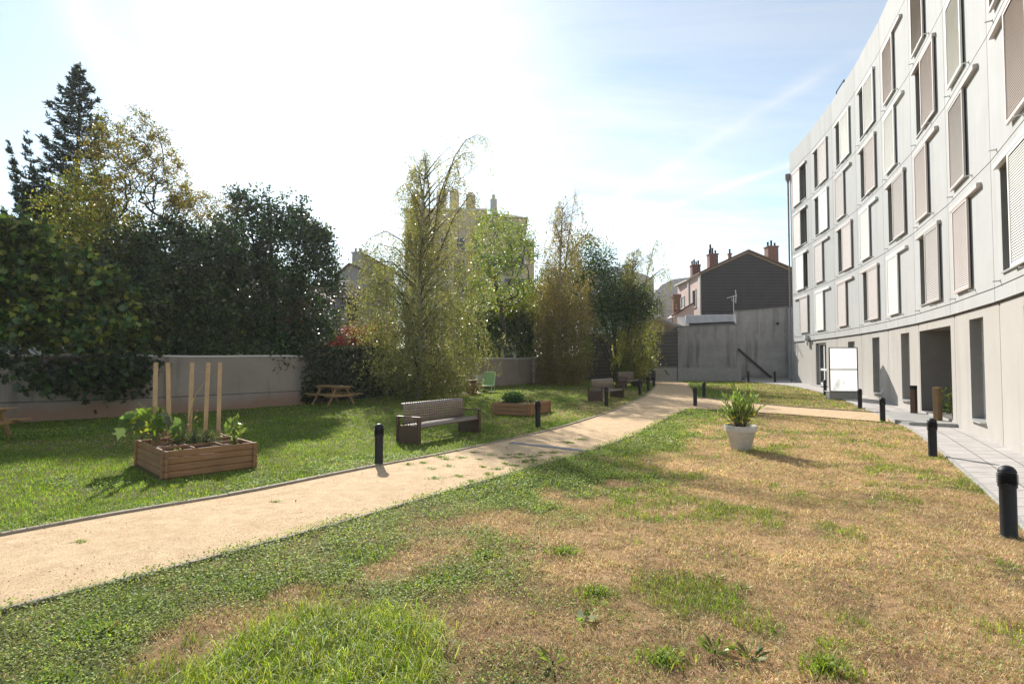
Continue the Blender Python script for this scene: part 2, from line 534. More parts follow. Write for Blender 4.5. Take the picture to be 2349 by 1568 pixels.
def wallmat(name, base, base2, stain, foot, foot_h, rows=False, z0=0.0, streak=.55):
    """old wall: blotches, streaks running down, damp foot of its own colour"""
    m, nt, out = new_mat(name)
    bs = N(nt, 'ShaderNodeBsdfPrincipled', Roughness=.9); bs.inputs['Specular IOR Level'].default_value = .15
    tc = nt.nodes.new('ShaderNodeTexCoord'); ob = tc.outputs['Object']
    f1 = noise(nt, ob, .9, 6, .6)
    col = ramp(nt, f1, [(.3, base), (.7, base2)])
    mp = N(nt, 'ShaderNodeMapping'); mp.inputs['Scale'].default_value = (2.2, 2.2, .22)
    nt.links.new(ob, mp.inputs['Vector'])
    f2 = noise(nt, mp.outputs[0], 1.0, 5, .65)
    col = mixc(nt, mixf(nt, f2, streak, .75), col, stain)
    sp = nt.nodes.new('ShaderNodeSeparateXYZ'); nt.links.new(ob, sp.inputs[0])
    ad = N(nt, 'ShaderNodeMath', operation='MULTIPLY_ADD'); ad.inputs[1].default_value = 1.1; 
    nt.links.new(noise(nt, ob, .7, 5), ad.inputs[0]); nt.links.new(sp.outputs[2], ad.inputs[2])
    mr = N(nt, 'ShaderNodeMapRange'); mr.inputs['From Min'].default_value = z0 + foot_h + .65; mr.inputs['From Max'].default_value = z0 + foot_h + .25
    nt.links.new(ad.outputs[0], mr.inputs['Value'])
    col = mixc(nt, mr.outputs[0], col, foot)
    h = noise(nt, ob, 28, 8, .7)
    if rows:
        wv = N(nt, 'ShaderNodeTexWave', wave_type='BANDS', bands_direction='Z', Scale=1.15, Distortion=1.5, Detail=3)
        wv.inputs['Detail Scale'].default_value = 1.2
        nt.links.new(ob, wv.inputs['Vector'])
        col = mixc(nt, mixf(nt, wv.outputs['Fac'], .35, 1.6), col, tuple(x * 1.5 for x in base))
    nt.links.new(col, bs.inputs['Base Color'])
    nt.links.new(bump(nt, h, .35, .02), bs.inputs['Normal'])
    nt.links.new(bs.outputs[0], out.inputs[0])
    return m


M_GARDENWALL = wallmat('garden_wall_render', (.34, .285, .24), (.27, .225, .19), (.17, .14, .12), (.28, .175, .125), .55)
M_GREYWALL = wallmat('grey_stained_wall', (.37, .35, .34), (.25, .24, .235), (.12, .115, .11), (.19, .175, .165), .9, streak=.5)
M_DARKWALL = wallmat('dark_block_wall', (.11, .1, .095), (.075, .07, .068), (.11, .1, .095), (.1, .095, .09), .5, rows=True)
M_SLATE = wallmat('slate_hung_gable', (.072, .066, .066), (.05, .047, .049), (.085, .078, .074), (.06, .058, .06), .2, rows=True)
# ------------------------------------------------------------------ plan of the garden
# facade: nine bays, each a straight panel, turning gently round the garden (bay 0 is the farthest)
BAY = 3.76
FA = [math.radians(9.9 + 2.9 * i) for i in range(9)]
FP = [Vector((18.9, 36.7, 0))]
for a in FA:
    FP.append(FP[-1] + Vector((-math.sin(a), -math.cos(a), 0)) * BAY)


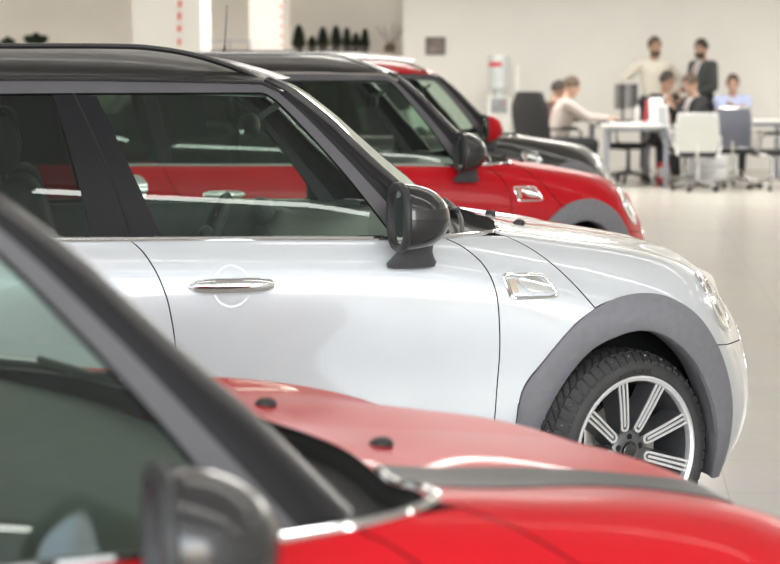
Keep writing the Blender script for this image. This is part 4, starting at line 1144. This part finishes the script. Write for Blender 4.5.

::::

Problem to solve
Copy every record character for character. Skip the pictures.

Correct response
Continue the Blender Python script for this scene: part 2, from line 534. More parts follow. Write for Blender 4.5. Take the picture to be 2349 by 1568 pixels.
def wallmat(name, base, base2, stain, foot, foot_h, rows=False, z0=0.0, streak=.55):
    """old wall: blotches, streaks running down, damp foot of its own colour"""
    m, nt, out = new_mat(name)
    bs = N(nt, 'ShaderNodeBsdfPrincipled', Roughness=.9); bs.inputs['Specular IOR Level'].default_value = .15
    tc = nt.nodes.new('ShaderNodeTexCoord'); ob = tc.outputs['Object']
    f1 = noise(nt, ob, .9, 6, .6)
    col = ramp(nt, f1, [(.3, base), (.7, base2)])
    mp = N(nt, 'ShaderNodeMapping'); mp.inputs['Scale'].default_value = (2.2, 2.2, .22)
    nt.links.new(ob, mp.inputs['Vector'])
    f2 = noise(nt, mp.outputs[0], 1.0, 5, .65)
    col = mixc(nt, mixf(nt, f2, streak, .75), col, stain)
    sp = nt.nodes.new('ShaderNodeSeparateXYZ'); nt.links.new(ob, sp.inputs[0])
    ad = N(nt, 'ShaderNodeMath', operation='MULTIPLY_ADD'); ad.inputs[1].default_value = 1.1; 
    nt.links.new(noise(nt, ob, .7, 5), ad.inputs[0]); nt.links.new(sp.outputs[2], ad.inputs[2])
    mr = N(nt, 'ShaderNodeMapRange'); mr.inputs['From Min'].default_value = z0 + foot_h + .65; mr.inputs['From Max'].default_value = z0 + foot_h + .25
    nt.links.new(ad.outputs[0], mr.inputs['Value'])
    col = mixc(nt, mr.outputs[0], col, foot)
    h = noise(nt, ob, 28, 8, .7)
    if rows:
        wv = N(nt, 'ShaderNodeTexWave', wave_type='BANDS', bands_direction='Z', Scale=1.15, Distortion=1.5, Detail=3)
        wv.inputs['Detail Scale'].default_value = 1.2
        nt.links.new(ob, wv.inputs['Vector'])
        col = mixc(nt, mixf(nt, wv.outputs['Fac'], .35, 1.6), col, tuple(x * 1.5 for x in base))
    nt.links.new(col, bs.inputs['Base Color'])
    nt.links.new(bump(nt, h, .35, .02), bs.inputs['Normal'])
    nt.links.new(bs.outputs[0], out.inputs[0])
    return m


M_GARDENWALL = wallmat('garden_wall_render', (.34, .285, .24), (.27, .225, .19), (.17, .14, .12), (.28, .175, .125), .55)
M_GREYWALL = wallmat('grey_stained_wall', (.37, .35, .34), (.25, .24, .235), (.12, .115, .11), (.19, .175, .165), .9, streak=.5)
M_DARKWALL = wallmat('dark_block_wall', (.11, .1, .095), (.075, .07, .068), (.11, .1, .095), (.1, .095, .09), .5, rows=True)
M_SLATE = wallmat('slate_hung_gable', (.072, .066, .066), (.05, .047, .049), (.085, .078, .074), (.06, .058, .06), .2, rows=True)
# ------------------------------------------------------------------ plan of the garden
# facade: nine bays, each a straight panel, turning gently round the garden (bay 0 is the farthest)
BAY = 3.76
FA = [math.radians(9.9 + 2.9 * i) for i in range(9)]
FP = [Vector((18.9, 36.7, 0))]
for a in FA:
    FP.append(FP[-1] + Vector((-math.sin(a), -math.cos(a), 0)) * BAY)


Keep writing the Blender script for this image. This is part 4, starting at line 1144. This part finishes the script. Write for Blender 4.5.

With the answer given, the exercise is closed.